Work instructions: Which lines below fall between the one containing "Continue the Blender" and the one containing "M_white, tl, smooth=True)"? Repeat them exactly, counting both of those lines, and add nothing else.

(Records with scene code)
-------

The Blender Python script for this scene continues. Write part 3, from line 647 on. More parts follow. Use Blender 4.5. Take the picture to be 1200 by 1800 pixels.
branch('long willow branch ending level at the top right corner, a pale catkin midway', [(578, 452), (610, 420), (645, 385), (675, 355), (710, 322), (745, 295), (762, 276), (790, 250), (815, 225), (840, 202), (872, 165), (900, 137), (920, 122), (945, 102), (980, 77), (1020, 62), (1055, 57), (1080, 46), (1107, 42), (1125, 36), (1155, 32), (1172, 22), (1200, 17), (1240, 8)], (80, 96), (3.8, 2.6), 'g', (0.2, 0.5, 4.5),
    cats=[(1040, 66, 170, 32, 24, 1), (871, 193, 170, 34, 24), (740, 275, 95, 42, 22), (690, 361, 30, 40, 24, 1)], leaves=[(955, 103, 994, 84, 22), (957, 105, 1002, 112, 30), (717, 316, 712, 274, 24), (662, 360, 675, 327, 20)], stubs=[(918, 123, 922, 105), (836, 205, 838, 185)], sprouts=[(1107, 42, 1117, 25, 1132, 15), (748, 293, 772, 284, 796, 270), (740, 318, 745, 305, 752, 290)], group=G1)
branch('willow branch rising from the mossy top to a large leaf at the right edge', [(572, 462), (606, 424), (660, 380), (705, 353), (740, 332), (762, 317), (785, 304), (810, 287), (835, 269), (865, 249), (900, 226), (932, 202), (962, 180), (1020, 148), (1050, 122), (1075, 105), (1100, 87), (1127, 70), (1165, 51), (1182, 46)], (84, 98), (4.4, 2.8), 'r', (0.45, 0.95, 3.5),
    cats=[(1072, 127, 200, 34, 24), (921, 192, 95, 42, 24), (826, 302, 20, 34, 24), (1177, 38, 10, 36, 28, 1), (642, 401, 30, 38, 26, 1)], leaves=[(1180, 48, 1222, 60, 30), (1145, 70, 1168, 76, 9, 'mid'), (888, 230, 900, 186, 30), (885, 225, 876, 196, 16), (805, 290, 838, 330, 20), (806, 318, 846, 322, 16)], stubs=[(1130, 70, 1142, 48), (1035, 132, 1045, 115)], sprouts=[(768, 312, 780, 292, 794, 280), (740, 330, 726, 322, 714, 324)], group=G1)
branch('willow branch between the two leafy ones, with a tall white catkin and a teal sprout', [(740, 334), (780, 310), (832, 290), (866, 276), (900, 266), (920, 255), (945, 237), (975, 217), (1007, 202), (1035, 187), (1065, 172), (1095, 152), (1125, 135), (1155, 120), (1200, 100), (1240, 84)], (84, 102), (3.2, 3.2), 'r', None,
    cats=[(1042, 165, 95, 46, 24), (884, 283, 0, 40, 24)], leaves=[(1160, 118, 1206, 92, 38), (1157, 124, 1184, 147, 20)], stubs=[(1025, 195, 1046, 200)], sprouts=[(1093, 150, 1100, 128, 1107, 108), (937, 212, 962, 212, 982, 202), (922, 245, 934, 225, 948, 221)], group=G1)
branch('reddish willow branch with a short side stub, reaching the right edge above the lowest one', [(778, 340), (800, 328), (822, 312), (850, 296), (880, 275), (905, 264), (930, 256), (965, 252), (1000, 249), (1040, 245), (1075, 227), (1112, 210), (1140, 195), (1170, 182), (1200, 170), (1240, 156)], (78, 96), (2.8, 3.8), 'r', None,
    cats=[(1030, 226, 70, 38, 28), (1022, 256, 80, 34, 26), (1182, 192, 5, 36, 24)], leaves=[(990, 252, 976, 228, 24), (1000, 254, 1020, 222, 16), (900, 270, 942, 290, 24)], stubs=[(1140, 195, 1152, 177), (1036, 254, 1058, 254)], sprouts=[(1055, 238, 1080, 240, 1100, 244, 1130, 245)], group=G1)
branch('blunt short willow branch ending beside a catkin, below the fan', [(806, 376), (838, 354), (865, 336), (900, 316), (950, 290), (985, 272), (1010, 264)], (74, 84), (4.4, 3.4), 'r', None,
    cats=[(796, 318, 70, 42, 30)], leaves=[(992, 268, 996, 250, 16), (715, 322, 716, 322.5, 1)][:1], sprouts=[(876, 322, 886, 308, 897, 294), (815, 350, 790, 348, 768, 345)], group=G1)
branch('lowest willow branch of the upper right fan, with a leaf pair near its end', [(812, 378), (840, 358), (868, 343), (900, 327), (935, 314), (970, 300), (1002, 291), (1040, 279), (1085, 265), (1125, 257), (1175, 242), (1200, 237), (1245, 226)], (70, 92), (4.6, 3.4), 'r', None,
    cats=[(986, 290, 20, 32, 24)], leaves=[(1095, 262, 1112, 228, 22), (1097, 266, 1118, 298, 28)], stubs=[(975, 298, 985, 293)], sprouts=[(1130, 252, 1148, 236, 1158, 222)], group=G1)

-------

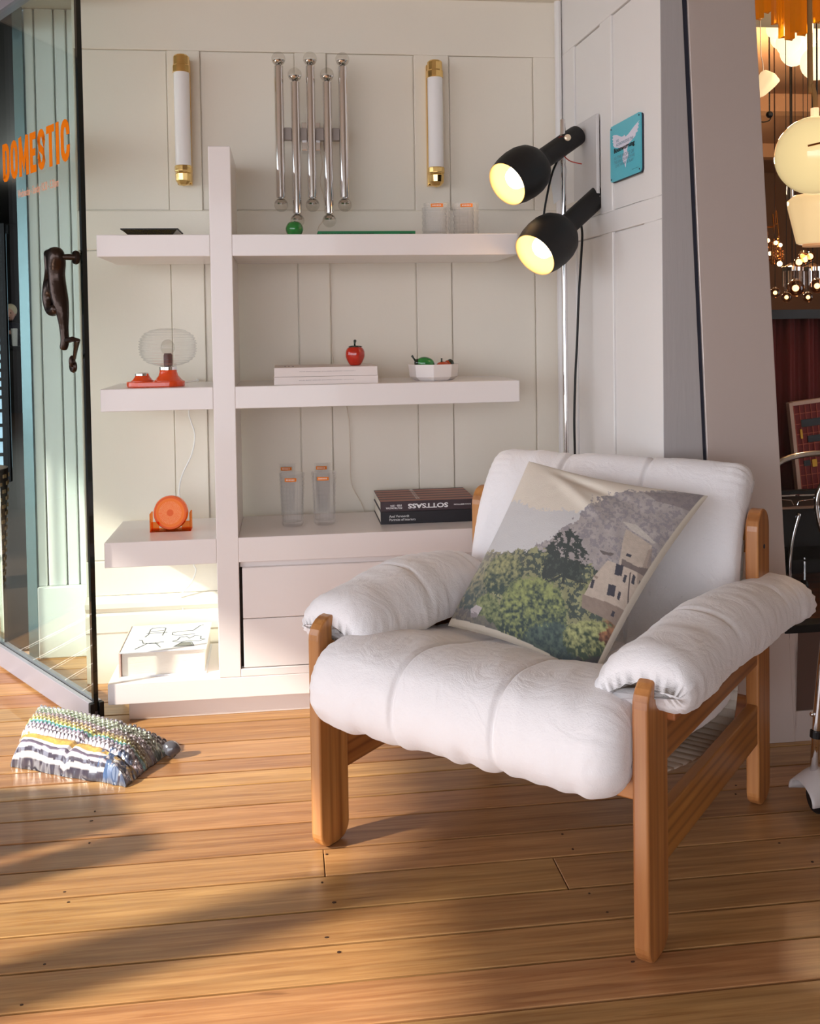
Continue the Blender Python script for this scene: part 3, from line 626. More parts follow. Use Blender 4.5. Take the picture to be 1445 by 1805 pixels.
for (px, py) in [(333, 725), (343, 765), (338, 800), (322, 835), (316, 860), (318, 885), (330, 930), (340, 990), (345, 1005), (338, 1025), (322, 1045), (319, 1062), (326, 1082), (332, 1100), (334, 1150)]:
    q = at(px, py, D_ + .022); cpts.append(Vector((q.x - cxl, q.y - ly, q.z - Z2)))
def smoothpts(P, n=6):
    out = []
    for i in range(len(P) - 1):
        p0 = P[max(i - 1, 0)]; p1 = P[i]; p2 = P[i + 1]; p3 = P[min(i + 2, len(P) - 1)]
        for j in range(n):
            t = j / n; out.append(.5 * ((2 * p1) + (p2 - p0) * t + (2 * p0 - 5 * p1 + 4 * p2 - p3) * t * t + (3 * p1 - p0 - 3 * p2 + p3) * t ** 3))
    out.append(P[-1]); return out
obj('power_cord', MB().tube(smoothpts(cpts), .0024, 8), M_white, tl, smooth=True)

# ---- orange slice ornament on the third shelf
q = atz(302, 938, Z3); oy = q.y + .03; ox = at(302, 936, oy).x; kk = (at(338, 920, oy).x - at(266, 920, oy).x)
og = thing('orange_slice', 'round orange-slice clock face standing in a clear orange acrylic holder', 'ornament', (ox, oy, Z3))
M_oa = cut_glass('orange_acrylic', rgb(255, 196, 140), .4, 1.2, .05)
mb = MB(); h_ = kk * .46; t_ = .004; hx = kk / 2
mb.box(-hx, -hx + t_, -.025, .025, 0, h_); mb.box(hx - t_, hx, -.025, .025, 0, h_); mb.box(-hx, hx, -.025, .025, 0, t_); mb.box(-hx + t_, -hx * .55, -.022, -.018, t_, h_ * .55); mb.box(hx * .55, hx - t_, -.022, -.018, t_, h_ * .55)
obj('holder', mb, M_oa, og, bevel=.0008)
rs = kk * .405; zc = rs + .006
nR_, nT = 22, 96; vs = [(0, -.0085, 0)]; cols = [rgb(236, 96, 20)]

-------

Right answer:
Continue the Blender Python script for this scene: part 3, from line 626. More parts follow. Use Blender 4.5. Take the picture to be 1445 by 1805 pixels.
for (px, py) in [(333, 725), (343, 765), (338, 800), (322, 835), (316, 860), (318, 885), (330, 930), (340, 990), (345, 1005), (338, 1025), (322, 1045), (319, 1062), (326, 1082), (332, 1100), (334, 1150)]:
    q = at(px, py, D_ + .022); cpts.append(Vector((q.x - cxl, q.y - ly, q.z - Z2)))
def smoothpts(P, n=6):
    out = []
    for i in range(len(P) - 1):
        p0 = P[max(i - 1, 0)]; p1 = P[i]; p2 = P[i + 1]; p3 = P[min(i + 2, len(P) - 1)]
        for j in range(n):
            t = j / n; out.append(.5 * ((2 * p1) + (p2 - p0) * t + (2 * p0 - 5 * p1 + 4 * p2 - p3) * t * t + (3 * p1 - p0 - 3 * p2 + p3) * t ** 3))
    out.append(P[-1]); return out
obj('power_cord', MB().tube(smoothpts(cpts), .0024, 8), M_white, tl, smooth=True)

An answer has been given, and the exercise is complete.